UE exige mais agilidade e clareza do Reino Unido sobre Brexit
FLORENÇA - Na dura missão de convencer tanto a União Europeia (UE) como os eurocéticos linha-dura, a premier britânica, Theresa May, adotou ontem tom otimista, porém cauteloso, para defender a adoção de dois anos de transição para o Brexit — a separação do Reino Unido do bloco — em discurso solene em Florença, na Itália. Numa aparente vitória inicial para a ala menos radical de seu governo, que rachou na delineação dos termos do divórcio, nesse período as relações entre o país e o bloco permaneceriam intactas, segundo May, com total respeito às regras da UE, a fim de assegurar uma saída ordenada. A nuvem de dúvidas continua, no entanto, e sobretudo para o futuro econômico. Líderes e representantes do bloco receberam positivamente a postura ponderada de May, mas com fortes ressalvas: para muitos, restaram mais perguntas do que respostas, e surgem pedidos por mais explicações.
A principal interrogação que fica para a separação é o quão próximo o Reino Unido tentará se manter dos outros membros do bloco, e o quanto está disposto a pagar para isso. Em Londres, o governo debate se, na prática, poderia continuar, a níveis limitados, com comércio facilitado na UE, união alfandegária e algum acordo sobre imigração. Em Florença, a premier lembrou que ambas as partes dividem profunda responsabilidade para fazer o Brexit funcionar, e ressaltou que, embora o país tenha escolhido deixar o bloco, ainda é “membro orgulhoso da família das nações europeias”. Ao mesmo tempo, no entanto, admitiu que o Reino Unido nunca se sentiu totalmente em casa no bloco.
— No período de implementação, as pessoas poderão viver e trabalhar no Reino Unido, mas haverá um sistema de registro, uma preparação essencial para o novo regime — disse May. — A UE nunca nos sentiu como parte integrante da sua História nacional, como muitos outros países da Europa. Mesmo assim, nossa determinação em defender a estabilidade, segurança e prosperidade de nossos vizinhos e amigos europeus continua firme.

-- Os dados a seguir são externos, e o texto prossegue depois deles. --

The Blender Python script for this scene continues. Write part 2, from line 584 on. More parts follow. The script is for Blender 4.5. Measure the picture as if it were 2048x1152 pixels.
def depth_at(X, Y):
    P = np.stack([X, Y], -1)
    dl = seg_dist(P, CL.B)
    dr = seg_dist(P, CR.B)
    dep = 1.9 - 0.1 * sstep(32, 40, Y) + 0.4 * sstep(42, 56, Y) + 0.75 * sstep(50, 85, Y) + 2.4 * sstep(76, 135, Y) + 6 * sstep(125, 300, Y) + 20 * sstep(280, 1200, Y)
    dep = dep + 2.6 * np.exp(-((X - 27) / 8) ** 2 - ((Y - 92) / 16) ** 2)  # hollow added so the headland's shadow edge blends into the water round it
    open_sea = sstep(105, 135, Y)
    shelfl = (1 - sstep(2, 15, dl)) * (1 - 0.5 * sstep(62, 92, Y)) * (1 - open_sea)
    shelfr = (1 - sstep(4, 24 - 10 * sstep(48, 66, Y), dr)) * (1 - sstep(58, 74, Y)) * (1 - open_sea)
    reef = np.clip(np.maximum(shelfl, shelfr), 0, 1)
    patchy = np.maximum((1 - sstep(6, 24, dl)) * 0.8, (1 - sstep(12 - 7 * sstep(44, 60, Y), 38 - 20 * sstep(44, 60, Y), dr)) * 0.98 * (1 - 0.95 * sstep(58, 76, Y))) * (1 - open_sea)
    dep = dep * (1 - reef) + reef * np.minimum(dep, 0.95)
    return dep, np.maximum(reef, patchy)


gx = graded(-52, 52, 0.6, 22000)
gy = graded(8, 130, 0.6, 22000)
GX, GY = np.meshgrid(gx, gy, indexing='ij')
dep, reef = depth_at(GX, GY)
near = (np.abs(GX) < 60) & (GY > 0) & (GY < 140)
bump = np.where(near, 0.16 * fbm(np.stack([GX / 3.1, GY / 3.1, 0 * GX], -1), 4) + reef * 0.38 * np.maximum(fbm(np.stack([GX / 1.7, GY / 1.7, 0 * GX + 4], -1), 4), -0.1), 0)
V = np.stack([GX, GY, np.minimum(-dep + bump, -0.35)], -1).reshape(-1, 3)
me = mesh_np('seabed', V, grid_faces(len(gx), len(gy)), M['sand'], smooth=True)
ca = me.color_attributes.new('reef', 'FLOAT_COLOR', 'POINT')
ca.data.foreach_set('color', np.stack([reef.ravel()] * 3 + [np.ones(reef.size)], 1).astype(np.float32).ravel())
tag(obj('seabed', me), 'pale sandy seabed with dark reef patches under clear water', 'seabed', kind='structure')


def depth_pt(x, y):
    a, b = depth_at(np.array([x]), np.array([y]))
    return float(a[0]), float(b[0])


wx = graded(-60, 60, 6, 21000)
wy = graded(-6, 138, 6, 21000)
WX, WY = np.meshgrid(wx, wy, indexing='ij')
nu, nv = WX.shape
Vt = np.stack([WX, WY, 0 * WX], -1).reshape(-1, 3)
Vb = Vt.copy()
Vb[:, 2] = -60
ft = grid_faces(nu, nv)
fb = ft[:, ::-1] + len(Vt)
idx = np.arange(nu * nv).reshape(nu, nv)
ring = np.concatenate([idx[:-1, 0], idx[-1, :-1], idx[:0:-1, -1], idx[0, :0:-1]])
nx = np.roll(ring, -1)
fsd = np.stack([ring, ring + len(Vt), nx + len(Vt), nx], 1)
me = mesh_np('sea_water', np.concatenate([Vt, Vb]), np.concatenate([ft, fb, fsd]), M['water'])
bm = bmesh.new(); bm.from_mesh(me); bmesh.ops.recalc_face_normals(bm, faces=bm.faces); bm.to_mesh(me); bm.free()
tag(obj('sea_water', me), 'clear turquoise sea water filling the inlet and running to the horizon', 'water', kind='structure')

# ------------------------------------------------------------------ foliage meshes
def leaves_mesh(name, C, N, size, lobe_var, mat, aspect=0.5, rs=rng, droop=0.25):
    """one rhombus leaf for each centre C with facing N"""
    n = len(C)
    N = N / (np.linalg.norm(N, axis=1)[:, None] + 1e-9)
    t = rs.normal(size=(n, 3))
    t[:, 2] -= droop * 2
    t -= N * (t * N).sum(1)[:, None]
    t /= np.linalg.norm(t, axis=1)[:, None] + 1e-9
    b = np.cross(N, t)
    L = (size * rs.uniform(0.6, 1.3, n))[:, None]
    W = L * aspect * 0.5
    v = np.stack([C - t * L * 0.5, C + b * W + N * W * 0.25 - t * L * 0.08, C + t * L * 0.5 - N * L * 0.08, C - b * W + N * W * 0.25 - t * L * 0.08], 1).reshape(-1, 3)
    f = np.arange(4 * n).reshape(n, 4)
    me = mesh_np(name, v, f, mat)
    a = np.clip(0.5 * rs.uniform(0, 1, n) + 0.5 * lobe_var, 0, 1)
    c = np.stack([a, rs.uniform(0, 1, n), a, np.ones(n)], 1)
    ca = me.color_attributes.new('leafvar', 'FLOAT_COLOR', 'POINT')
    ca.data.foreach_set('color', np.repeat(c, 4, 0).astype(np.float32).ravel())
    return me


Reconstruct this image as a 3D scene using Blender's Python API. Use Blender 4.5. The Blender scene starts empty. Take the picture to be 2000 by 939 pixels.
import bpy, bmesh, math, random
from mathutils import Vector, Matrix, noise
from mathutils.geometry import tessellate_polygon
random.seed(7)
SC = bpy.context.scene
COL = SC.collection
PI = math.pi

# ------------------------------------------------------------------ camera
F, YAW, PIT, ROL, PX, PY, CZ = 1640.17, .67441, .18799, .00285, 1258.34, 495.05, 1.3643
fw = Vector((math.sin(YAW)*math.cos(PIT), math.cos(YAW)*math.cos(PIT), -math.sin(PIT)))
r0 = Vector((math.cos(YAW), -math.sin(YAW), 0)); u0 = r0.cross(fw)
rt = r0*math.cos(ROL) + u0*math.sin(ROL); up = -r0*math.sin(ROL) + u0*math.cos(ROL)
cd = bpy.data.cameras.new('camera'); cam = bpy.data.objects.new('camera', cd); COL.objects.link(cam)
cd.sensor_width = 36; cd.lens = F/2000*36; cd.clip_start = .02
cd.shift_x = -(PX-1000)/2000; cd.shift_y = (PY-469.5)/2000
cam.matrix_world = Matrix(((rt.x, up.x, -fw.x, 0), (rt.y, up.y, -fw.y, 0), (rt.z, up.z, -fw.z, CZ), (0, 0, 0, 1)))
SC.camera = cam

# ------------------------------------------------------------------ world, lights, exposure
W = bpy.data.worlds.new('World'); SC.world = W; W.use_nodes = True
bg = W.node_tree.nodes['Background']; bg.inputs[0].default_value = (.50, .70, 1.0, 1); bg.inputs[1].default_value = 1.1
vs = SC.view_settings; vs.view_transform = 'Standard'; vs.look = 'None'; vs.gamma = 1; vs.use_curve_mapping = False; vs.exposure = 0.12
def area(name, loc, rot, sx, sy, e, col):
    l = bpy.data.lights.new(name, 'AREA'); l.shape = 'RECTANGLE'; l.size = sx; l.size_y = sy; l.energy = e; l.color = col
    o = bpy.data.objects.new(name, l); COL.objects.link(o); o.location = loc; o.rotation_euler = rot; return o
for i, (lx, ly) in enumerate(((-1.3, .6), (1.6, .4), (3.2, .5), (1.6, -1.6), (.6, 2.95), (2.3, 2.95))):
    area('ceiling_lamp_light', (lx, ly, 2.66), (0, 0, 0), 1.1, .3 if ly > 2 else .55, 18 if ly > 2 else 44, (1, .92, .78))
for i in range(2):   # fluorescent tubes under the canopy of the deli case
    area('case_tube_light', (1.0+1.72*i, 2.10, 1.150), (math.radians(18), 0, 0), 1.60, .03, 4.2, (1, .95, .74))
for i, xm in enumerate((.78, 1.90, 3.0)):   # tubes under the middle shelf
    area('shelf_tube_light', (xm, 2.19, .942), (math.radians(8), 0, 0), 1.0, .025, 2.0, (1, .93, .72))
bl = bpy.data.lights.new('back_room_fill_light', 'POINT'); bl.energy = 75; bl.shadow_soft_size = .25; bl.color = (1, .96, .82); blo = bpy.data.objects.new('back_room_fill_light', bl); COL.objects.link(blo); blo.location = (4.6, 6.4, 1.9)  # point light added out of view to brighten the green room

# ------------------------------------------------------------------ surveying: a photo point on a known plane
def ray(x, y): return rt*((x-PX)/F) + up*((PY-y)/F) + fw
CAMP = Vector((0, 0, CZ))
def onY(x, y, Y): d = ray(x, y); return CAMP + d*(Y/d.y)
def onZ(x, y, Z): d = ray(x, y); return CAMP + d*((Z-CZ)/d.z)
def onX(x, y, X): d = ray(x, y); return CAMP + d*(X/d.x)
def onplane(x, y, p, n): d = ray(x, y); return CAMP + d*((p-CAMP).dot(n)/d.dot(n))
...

Sob protestos de um grupo anti-Brexit em Florença, May não citou cifras sobre seu compromisso financeiro com a UE. De maneira vaga, falou que quer o Reino Unido e a UE “trabalhando juntos para promover o desenvolvimento econômico a longo prazo do nosso continente”. Estima-se que a dívida até o fim do período orçamental, em 2020, custaria ao Reino Unido cerca de € 20 bilhões, enquanto os relatos são de que a premier ofereceria cerca de € 23 bilhões. O bloco, no entanto, exige algo muito maior, entre € 60 bilhões e € 113 bilhões, dizem estimativas.
O presidente da França, Emmanuel Macron, frisou ontem que as prioridades da negociação devem ser os direitos dos cidadãos da UE, os termos financeiros da saída britânica e a questão da Irlanda. Já para o chefe de negociações da UE para o Brexit, Michel Barnier, May mostrou espírito construtivo, sobretudo na promessa de proteger os cidadãos europeus em tribunais regidos por um novo tratado com o bloco, e não pela lei local. Reiterou que os 27 países-membros consideram o pedido da premier, mas lembrou que o Reino Unido não poderá manter todos os benefícios dos outros ex-sócios e pediu posições de negociação mais concretas para uma reunião depois de amanhã:
“O discurso mostra vontade de avançar, já que o tempo é essencial”, disse em nota.
Enquanto o governo tenta dar sinais de uma pouco crível unidade, a transição parece ser uma grande concessão, mas aparentemente era inevitável para não levar as empresas à beira do penhasco. “Sempre se pensou que um período de transição seria essencial, e as diretrizes de negociação do Conselho Europeu são muito explícitas sobre como o Reino Unido só deveria ter acesso ao mercado único durante um período de transição se aceitasse as regras da UE”, escreveu Andrew Sparrow, correspondente do jornal “The Guardian”.
De acordo com o jornal “Evening Standard”, o discurso de May seria uma vitória para o grupo mais “suave” do seu Gabinete, mostrando que a premier pode estar mais inclinada à posição do seu ministro das F|inanças, Philip Hammond. O “Guardian”, no entanto, acredita que essa vitória seria clara apenas na transição: a longo prazo, os linha-duras seriam favorecidos, e os analistas preveem uma difícil adaptação para a real chegada do Brexit.